To extract some of the factors noted above and add a few more that contribute to a district’s competitiveness, noting upfront that USMMA noms differ in many respects (read their website) and USCGA is not required to use them:
- Sheer numbers of applications. A Rep can nominate up to 10 names for an available slot at the SA. At any one time, they can have 5 appointees at the SA, spread over 4 years. Some years they might submit 1 slate, for 1 spot in the upcoming class, or 2 slates for 2 spots. There is a big difference between Districts where SAs are well-known and hundreds apply, compared to a district where only 2 dozen apply for noms to one SA.
- If the 2 Senators and District Reps coordinate/collaborate to spread the wealth, by not duplicating names across any of their slates for any SAs, or directing that a candidate may receive only 1 nom, no matter how many SAs they are applying to, or some variation - this can make noms very scarce on the ground. This is the opposite end of the posts we see here every year from candidates (or their parent) who joyfully note they have 2 Senator noms and one Rep nom. Ouch. This is not something the SAs control. Each elected official is free to run their selection process as they wish.

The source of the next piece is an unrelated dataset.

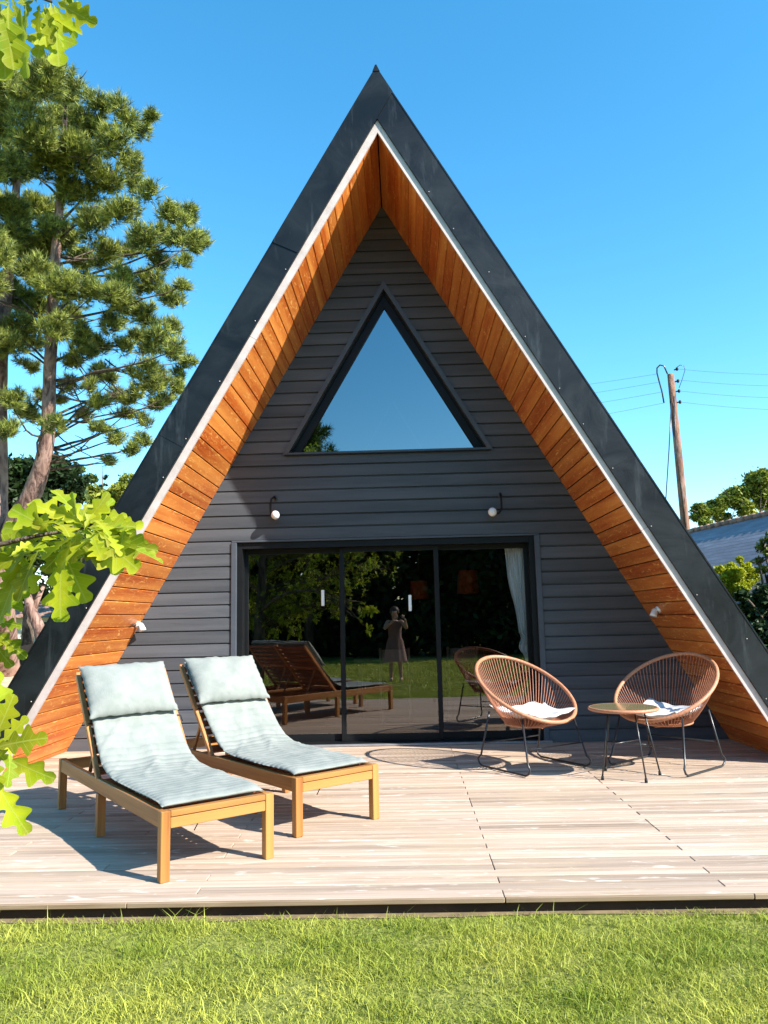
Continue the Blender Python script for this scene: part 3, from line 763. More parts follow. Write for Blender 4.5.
def seat_pad(label, seed, loc, rz):
    rs = random.Random(seed); ph = [rs.uniform(0, 6) for _ in range(8)]
    t = None; n_ = 40; vs = []; fs = []
    for sg in (1, -1):
        for i in range(n_+1):
            for j in range(n_+1):
                a = -1+2*i/n_; b = -1+2*j/n_
                hgt = max(0, (1-abs(a)**4)*(1-abs(b)**4))**.4*.020
                lift = .050*max(0, -a)**2+.045*b*b+.020*max(0, a)**3
                wrk = .005*math.sin(a*6+b*3+ph[0])+.004*math.sin(b*11+a*5+ph[1])
                fold = .016*math.exp(-((a+.3*b+.15)/.07)**2)
                vs.append((a*.255+.010, b*.262*(1+.03*math.sin(a*4+ph[2])), .430+lift+sg*hgt+wrk+fold*(1 if sg > 0 else 0)))
    W = n_+1; B0 = W*W
    for i in range(n_):
        for j in range(n_): a = i*W+j; fs += [(a, a+W, a+W+1, a+1), (B0+a, B0+a+1, B0+a+W+1, B0+a+W)]
    for i in range(n_): a = i*W; fs.append((a, B0+a, B0+a+W, a+W)); a = i*W+n_; fs.append((a, a+W, B0+a+W, B0+a)); fs.append((i, i+1, B0+i+1, B0+i)); a = n_*W+i; fs.append((a, B0+a, B0+a+1, a+1))
    mb = MB(); mb.add(vs, fs, True); o = mb.build('seat_cushion', MT['white'], loc=loc); o.rotation_euler = (0, 0, rz)
    tag(o, label, 'cushion', 'white cushions on the armchairs')
seat_pad('white cushion lying in the armchair left of the small table', 1, a1.location, -.990)
seat_pad('rumpled white cushion lying in the armchair behind the small table', 5, a2.location, -2.417)
t = thing('side_table', 'small round table with tan rim and thin black legs between the armchairs', 'table', (1.882, -1.736, .001))
def disc(mb, r, z0, z1, n_=48):
    vs = [(r*math.cos(2*math.pi*i/n_), r*math.sin(2*math.pi*i/n_), z) for z in (z0, z1) for i in range(n_)]
    mb.add(vs, [tuple(range(n_-1, -1, -1)), tuple(range(n_, 2*n_))]+[(i, (i+1) % n_, (i+1) % n_+n_, i+n_) for i in range(n_)])
mb = MB(); disc(mb, .262, .528, .540); mb.build('table_top', MT['tabletop'], t)
mb = MB(); mb.tube([(.264*math.cos(2*math.pi*i/48), .264*math.sin(2*math.pi*i/48), .527) for i in range(48)], .014, 8, closed=True); mb.build('rim', MT['rim'], t)
for wx, wy in ((1.60, -1.895), (1.94, -2.067), (2.08, -1.747), (1.758, -1.557)):
    bx_, by_ = wx-1.882+.03, wy+1.736+.02
    l_ = math.hypot(bx_, by_); bx_, by_ = bx_/l_*.262, by_/l_*.262
    mb = MB(); mb.tube([(bx_*.62, by_*.62, .522), (bx_, by_, .02)], .0065, 8); lg = mb.build('leg', MT['steel'], t)
    mb = MB(); mb.tube([(bx_*.99, by_*.99, .03), (bx_, by_, 0)], [.010, .013], 10); mb.build('foot', MT['rubber'], lg)
for s_ in (1, -1):
    mb = MB(); mb.tube([(.17*math.cos(.55*s_+0.1*s_)*1, .17*math.sin(.62*s_+(0 if s_ > 0 else 0)), .26+.004*s_), (-.17*math.cos(.65), -.17*math.sin(.62*s_), .26+.004*s_)], .005, 8); mb.build('brace', MT['steel'], t)

# ================================================================== FOLIAGE HELPERS
def leafcloud(centers, radii, per, size, flat=(1, 1, .8), shell=.5, aspect=.5, up=.3):
    """many diamond leaves spread through clumps"""
    C = []; S = []
    for (c, r) in zip(centers, radii):
        n_ = max(int(per*(r**2)), 12)
        v = RNG.normal(size=(n_, 3)); v /= np.linalg.norm(v, axis=1)[:, None]
        rad = (RNG.uniform(shell**3, 1, n_))**(1/3)*(1+.35*RNG.exponential(.6, n_)*(RNG.uniform(0, 1, n_) < .35))
        C.append(np.array(c)+v*rad[:, None]*r*np.array(flat)); 
    C = np.concatenate(C); n_ = len(C)
    nrm = RNG.normal(size=(n_, 3)); nrm[:, 2] = np.abs(nrm[:, 2])+up; nrm /= np.linalg.norm(nrm, axis=1)[:, None]
    t_ = np.cross(nrm, RNG.normal(size=(n_, 3))); t_ /= np.linalg.norm(t_, axis=1)[:, None]; b_ = np.cross(nrm, t_)
    sz = size*RNG.uniform(.6, 1.3, n_)[:, None]
    V = np.stack([C-t_*sz, C-b_*sz*aspect-nrm*sz*.15, C+t_*sz, C+b_*sz*aspect-nrm*sz*.15], 1).reshape(-1, 3)
    F = np.arange(n_)[:, None]*4+np.array([[0, 1, 2, 3]])
    return V, F
def tuftcloud(centers, radii, ntuft, nneed, L_, w_, flat=(1, 1, .6), updir=.7):
    C = []; D = []
    for c, r in zip(centers, radii):
        n_ = max(12, int(ntuft*r**2)); v = RNG.normal(size=(n_, 3)); v /= np.linalg.norm(v, axis=1)[:, None]
        rad = RNG.uniform(.15, 1, n_)**.45
        C.append(np.array(c)+v*rad[:, None]*r*np.array(flat)); D.append(v*.8+np.array([0, 0, updir]))
    C = np.concatenate(C); D = np.concatenate(D); D /= np.linalg.norm(D, axis=1)[:, None]; nt_ = len(C)
    C = np.repeat(C, nneed, 0); D = np.repeat(D, nneed, 0); n_ = len(C)
    C = C+D*RNG.uniform(-.5, .5, n_)[:, None]*L_*.7
    d_ = D*.80+RNG.normal(size=(n_, 3))*.45; d_ /= np.linalg.norm(d_, axis=1)[:, None]
    s_ = np.cross(d_, RNG.normal(size=(n_, 3))); s_ /= np.linalg.norm(s_, axis=1)[:, None]
    l_ = L_*RNG.uniform(.7, 1.2, n_)[:, None]
    V = np.stack([C-s_*w_/2, C+s_*w_/2, C+d_*l_], 1).reshape(-1, 3)
    return V, np.arange(n_)[:, None]*3+np.array([[0, 1, 2]])
def curve(a, b, sag=0, n_=6, wob=.0):
    a = Vector(a); b = Vector(b); out = []
    L_ = (b-a).length; w1 = Vector((random.uniform(-1, 1), random.uniform(-1, 1), random.uniform(-1, 1)))*wob*L_
    for i in range(n_+1):
        f = i/n_; out.append(a.lerp(b, f)+Vector((0, 0, sag*4*f*(1-f)))+w1*math.sin(f*math.pi)+Vector((random.uniform(-1, 1), random.uniform(-1, 1), random.uniform(-1, 1)))*wob*.12*L_*(1 if 0 < i < n_ else 0))
    return out
def localise(o, V): return V-np.array(o.location)

# ================================================================== PINE (left)
DP = 20.0
base = plane(2, 676, 2, GZ)
pine = thing('pine_tree', 'tall pine with forked pinkish trunk and dense needle clumps left of the house', 'tree', base)
mb = MB()
def tr(path, rads, mb, seg=14):
    # smooth
    pts_ = [Vector(p) for p in path]; out = []; rr_ = []
    for i in range(len(pts_)-1):
        p0, p1, p2, p3 = pts_[max(i-1, 0)], pts_[i], pts_[i+1], pts_[min(i+2, len(pts_)-1)]
        for k in range(5):
            f = k/5; out.append(.5*((2*p1)+(p2-p0)*f+(2*p0-5*p1+4*p2-p3)*f*f+(3*p1-p0-3*p2+p3)*f**3)); rr_.append(rads[i]+(rads[i+1]-rads[i])*f)
    out.append(pts_[-1]); rr_.append(rads[-1])
    mb.tube([p-base for p in out], rr_, seg, jitter=.06)
tr([base, at(-4, 600, DP), at(-5, 540, DP), at(-1, 470, DP+.3), at(0, 380, DP+.5), at(8, 280, DP+.6), at(18, 170, DP+.6)], [.50, .42, .34, .22, .18, .15, .08], mb)
tr([at(-2, 585, DP), at(14, 528, DP-.2), at(35, 487, DP-.4), at(47, 440, DP-.5), at(50, 370, DP-.5), at(53, 300, DP-.4), at(56, 250, DP-.3), at(62, 170, DP-.2), at(66, 100, DP)], [.28, .27, .23, .18, .155, .14, .12, .09, .04], mb)
mb.build('trunk', MT['pinebark'], pine)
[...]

- Individual slate competition. Are there 10 fully qualified candidates (academic/all other evaluated elements, CFA, DoDMERB) on the slate or are there 5? Those are the head-to-head competitors. No way to know how this will play out each cycle.
- How many of the nominees on the slate have obtained noms from other sources, so if the SA offers them an appointment, it could be charged elsewhere, and not to that Rep? Presidential, other service-connected, etc.
- The ranking (or not) method used by the Rep. See the link below for advanced reading on numbers/sources of noms, slate ranking methodologies, how other nominees on a slate might be offered an appointment but those are not charged to the Rep but to a nom source controlled by the SA, etc.
- Relative awareness and popularity of one SA compared to others. I would venture to say the Northeast corridor states have some fiercely competitive districts in certain areas for certain SAs, duplicated across the country in other areas. MD and Northern VA seem to be hotbeds of USNA nom apps, for example.
Finally, there is not one dang thing you can do about it, because there are enough variables each year to make estimating competitiveness a regression analysis nightmare.